# Task prompt
Return the listing word for word, as given.
++++++++++
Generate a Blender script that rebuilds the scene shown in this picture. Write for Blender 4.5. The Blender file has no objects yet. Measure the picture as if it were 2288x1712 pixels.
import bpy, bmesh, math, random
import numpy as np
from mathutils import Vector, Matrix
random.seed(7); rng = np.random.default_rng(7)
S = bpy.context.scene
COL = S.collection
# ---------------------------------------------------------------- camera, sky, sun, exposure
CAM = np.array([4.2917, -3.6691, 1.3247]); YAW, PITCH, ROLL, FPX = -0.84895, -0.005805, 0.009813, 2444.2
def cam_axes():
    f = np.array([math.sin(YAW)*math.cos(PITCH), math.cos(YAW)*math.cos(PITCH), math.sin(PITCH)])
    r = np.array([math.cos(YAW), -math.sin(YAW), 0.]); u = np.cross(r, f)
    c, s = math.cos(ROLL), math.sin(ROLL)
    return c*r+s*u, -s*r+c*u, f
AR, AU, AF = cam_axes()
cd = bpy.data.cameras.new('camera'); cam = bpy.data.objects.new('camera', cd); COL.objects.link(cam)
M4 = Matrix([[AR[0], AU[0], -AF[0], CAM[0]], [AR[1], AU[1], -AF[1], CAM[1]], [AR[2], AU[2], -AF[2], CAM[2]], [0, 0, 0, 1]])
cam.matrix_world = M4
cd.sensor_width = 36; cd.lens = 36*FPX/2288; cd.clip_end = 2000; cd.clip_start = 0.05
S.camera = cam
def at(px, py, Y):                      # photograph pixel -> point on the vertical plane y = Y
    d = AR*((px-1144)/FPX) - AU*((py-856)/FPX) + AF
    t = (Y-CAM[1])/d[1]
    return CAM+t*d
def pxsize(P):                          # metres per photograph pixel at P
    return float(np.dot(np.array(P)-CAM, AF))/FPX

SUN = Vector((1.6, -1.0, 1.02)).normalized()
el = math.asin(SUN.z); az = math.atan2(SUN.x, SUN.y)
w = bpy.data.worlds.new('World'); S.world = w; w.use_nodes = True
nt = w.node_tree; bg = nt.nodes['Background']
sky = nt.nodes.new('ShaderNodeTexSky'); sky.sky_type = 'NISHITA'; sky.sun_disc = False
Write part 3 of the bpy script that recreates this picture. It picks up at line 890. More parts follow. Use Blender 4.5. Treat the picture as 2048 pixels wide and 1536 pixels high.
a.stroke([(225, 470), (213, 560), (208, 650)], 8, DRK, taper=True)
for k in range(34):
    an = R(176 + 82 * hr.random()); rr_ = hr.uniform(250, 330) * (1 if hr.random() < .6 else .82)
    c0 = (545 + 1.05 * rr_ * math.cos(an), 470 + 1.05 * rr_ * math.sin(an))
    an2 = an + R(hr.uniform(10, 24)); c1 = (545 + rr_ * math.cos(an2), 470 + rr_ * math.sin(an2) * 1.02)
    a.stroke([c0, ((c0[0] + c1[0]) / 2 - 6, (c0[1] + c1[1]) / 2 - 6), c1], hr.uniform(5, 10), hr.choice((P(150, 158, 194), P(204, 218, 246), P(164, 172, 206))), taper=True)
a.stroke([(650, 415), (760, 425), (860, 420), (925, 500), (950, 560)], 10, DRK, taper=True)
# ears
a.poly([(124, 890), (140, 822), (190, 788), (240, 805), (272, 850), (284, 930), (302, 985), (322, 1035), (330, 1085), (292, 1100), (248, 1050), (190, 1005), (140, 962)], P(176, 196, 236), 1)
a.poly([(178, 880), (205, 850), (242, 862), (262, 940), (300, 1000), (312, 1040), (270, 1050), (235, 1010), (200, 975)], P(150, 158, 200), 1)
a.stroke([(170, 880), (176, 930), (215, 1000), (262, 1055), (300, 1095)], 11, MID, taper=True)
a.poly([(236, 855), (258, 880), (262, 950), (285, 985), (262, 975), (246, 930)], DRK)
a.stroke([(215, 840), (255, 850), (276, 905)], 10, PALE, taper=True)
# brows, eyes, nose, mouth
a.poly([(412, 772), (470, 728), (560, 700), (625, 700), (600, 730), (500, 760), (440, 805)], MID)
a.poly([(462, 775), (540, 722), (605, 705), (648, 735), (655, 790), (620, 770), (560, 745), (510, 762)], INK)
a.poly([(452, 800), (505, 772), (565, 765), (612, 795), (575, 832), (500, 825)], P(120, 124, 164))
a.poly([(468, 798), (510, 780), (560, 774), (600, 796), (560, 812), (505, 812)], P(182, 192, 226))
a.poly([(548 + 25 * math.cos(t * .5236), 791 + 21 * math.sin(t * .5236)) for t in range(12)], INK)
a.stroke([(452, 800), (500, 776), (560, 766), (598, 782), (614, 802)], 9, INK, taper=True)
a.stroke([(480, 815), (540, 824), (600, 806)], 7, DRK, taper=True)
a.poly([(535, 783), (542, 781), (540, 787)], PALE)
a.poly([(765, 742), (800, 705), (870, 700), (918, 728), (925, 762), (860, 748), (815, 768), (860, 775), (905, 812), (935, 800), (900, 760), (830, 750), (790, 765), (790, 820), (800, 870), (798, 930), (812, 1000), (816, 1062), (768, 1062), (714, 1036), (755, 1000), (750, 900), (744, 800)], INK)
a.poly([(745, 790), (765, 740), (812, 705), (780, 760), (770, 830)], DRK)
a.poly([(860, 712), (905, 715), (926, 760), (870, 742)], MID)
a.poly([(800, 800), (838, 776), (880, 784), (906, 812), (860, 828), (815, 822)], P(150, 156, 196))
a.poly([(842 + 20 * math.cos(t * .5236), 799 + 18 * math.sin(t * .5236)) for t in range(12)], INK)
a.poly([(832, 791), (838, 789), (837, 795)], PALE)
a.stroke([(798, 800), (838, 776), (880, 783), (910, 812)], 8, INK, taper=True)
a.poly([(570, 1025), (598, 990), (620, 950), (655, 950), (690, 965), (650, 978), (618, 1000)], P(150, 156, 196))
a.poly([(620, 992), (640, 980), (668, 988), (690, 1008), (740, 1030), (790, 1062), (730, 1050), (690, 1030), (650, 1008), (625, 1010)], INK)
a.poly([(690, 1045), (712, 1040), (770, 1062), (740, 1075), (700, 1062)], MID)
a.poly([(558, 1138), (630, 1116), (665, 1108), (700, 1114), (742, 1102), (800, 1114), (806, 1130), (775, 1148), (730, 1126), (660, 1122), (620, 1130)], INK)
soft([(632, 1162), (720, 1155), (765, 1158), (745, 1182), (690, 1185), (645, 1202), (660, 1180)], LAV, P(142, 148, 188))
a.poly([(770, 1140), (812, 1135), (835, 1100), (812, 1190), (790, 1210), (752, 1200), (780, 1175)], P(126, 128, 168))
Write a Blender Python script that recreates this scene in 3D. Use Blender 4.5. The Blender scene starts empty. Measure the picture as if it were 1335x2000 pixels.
++++++++++
# Task answer
Generate a Blender script that rebuilds the scene shown in this picture. Write for Blender 4.5. The Blender file has no objects yet. Measure the picture as if it were 2288x1712 pixels.
import bpy, bmesh, math, random
import numpy as np
from mathutils import Vector, Matrix
random.seed(7); rng = np.random.default_rng(7)
S = bpy.context.scene
COL = S.collection
# ---------------------------------------------------------------- camera, sky, sun, exposure
CAM = np.array([4.2917, -3.6691, 1.3247]); YAW, PITCH, ROLL, FPX = -0.84895, -0.005805, 0.009813, 2444.2
def cam_axes():
    f = np.array([math.sin(YAW)*math.cos(PITCH), math.cos(YAW)*math.cos(PITCH), math.sin(PITCH)])
    r = np.array([math.cos(YAW), -math.sin(YAW), 0.]); u = np.cross(r, f)
    c, s = math.cos(ROLL), math.sin(ROLL)
    return c*r+s*u, -s*r+c*u, f
AR, AU, AF = cam_axes()
cd = bpy.data.cameras.new('camera'); cam = bpy.data.objects.new('camera', cd); COL.objects.link(cam)
M4 = Matrix([[AR[0], AU[0], -AF[0], CAM[0]], [AR[1], AU[1], -AF[1], CAM[1]], [AR[2], AU[2], -AF[2], CAM[2]], [0, 0, 0, 1]])
cam.matrix_world = M4
cd.sensor_width = 36; cd.lens = 36*FPX/2288; cd.clip_end = 2000; cd.clip_start = 0.05
S.camera = cam
def at(px, py, Y):                      # photograph pixel -> point on the vertical plane y = Y
    d = AR*((px-1144)/FPX) - AU*((py-856)/FPX) + AF
    t = (Y-CAM[1])/d[1]
    return CAM+t*d
def pxsize(P):                          # metres per photograph pixel at P
    return float(np.dot(np.array(P)-CAM, AF))/FPX

SUN = Vector((1.6, -1.0, 1.02)).normalized()
el = math.asin(SUN.z); az = math.atan2(SUN.x, SUN.y)
w = bpy.data.worlds.new('World'); S.world = w; w.use_nodes = True
nt = w.node_tree; bg = nt.nodes['Background']
sky = nt.nodes.new('ShaderNodeTexSky'); sky.sky_type = 'NISHITA'; sky.sun_disc = False
Write part 3 of the bpy script that recreates this picture. It picks up at line 890. More parts follow. Use Blender 4.5. Treat the picture as 2048 pixels wide and 1536 pixels high.
a.stroke([(225, 470), (213, 560), (208, 650)], 8, DRK, taper=True)
for k in range(34):
    an = R(176 + 82 * hr.random()); rr_ = hr.uniform(250, 330) * (1 if hr.random() < .6 else .82)
    c0 = (545 + 1.05 * rr_ * math.cos(an), 470 + 1.05 * rr_ * math.sin(an))
    an2 = an + R(hr.uniform(10, 24)); c1 = (545 + rr_ * math.cos(an2), 470 + rr_ * math.sin(an2) * 1.02)
    a.stroke([c0, ((c0[0] + c1[0]) / 2 - 6, (c0[1] + c1[1]) / 2 - 6), c1], hr.uniform(5, 10), hr.choice((P(150, 158, 194), P(204, 218, 246), P(164, 172, 206))), taper=True)
a.stroke([(650, 415), (760, 425), (860, 420), (925, 500), (950, 560)], 10, DRK, taper=True)
# ears
a.poly([(124, 890), (140, 822), (190, 788), (240, 805), (272, 850), (284, 930), (302, 985), (322, 1035), (330, 1085), (292, 1100), (248, 1050), (190, 1005), (140, 962)], P(176, 196, 236), 1)
a.poly([(178, 880), (205, 850), (242, 862), (262, 940), (300, 1000), (312, 1040), (270, 1050), (235, 1010), (200, 975)], P(150, 158, 200), 1)
a.stroke([(170, 880), (176, 930), (215, 1000), (262, 1055), (300, 1095)], 11, MID, taper=True)
a.poly([(236, 855), (258, 880), (262, 950), (285, 985), (262, 975), (246, 930)], DRK)
a.stroke([(215, 840), (255, 850), (276, 905)], 10, PALE, taper=True)
# brows, eyes, nose, mouth
a.poly([(412, 772), (470, 728), (560, 700), (625, 700), (600, 730), (500, 760), (440, 805)], MID)
a.poly([(462, 775), (540, 722), (605, 705), (648, 735), (655, 790), (620, 770), (560, 745), (510, 762)], INK)
a.poly([(452, 800), (505, 772), (565, 765), (612, 795), (575, 832), (500, 825)], P(120, 124, 164))
a.poly([(468, 798), (510, 780), (560, 774), (600, 796), (560, 812), (505, 812)], P(182, 192, 226))
a.poly([(548 + 25 * math.cos(t * .5236), 791 + 21 * math.sin(t * .5236)) for t in range(12)], INK)
a.stroke([(452, 800), (500, 776), (560, 766), (598, 782), (614, 802)], 9, INK, taper=True)
a.stroke([(480, 815), (540, 824), (600, 806)], 7, DRK, taper=True)
a.poly([(535, 783), (542, 781), (540, 787)], PALE)
a.poly([(765, 742), (800, 705), (870, 700), (918, 728), (925, 762), (860, 748), (815, 768), (860, 775), (905, 812), (935, 800), (900, 760), (830, 750), (790, 765), (790, 820), (800, 870), (798, 930), (812, 1000), (816, 1062), (768, 1062), (714, 1036), (755, 1000), (750, 900), (744, 800)], INK)
a.poly([(745, 790), (765, 740), (812, 705), (780, 760), (770, 830)], DRK)
a.poly([(860, 712), (905, 715), (926, 760), (870, 742)], MID)
a.poly([(800, 800), (838, 776), (880, 784), (906, 812), (860, 828), (815, 822)], P(150, 156, 196))
a.poly([(842 + 20 * math.cos(t * .5236), 799 + 18 * math.sin(t * .5236)) for t in range(12)], INK)
a.poly([(832, 791), (838, 789), (837, 795)], PALE)
a.stroke([(798, 800), (838, 776), (880, 783), (910, 812)], 8, INK, taper=True)
a.poly([(570, 1025), (598, 990), (620, 950), (655, 950), (690, 965), (650, 978), (618, 1000)], P(150, 156, 196))
a.poly([(620, 992), (640, 980), (668, 988), (690, 1008), (740, 1030), (790, 1062), (730, 1050), (690, 1030), (650, 1008), (625, 1010)], INK)
a.poly([(690, 1045), (712, 1040), (770, 1062), (740, 1075), (700, 1062)], MID)
a.poly([(558, 1138), (630, 1116), (665, 1108), (700, 1114), (742, 1102), (800, 1114), (806, 1130), (775, 1148), (730, 1126), (660, 1122), (620, 1130)], INK)
soft([(632, 1162), (720, 1155), (765, 1158), (745, 1182), (690, 1185), (645, 1202), (660, 1180)], LAV, P(142, 148, 188))
a.poly([(770, 1140), (812, 1135), (835, 1100), (812, 1190), (790, 1210), (752, 1200), (780, 1175)], P(126, 128, 168))
Write a Blender Python script that recreates this scene in 3D. Use Blender 4.5. The Blender scene starts empty. Measure the picture as if it were 1335x2000 pixels.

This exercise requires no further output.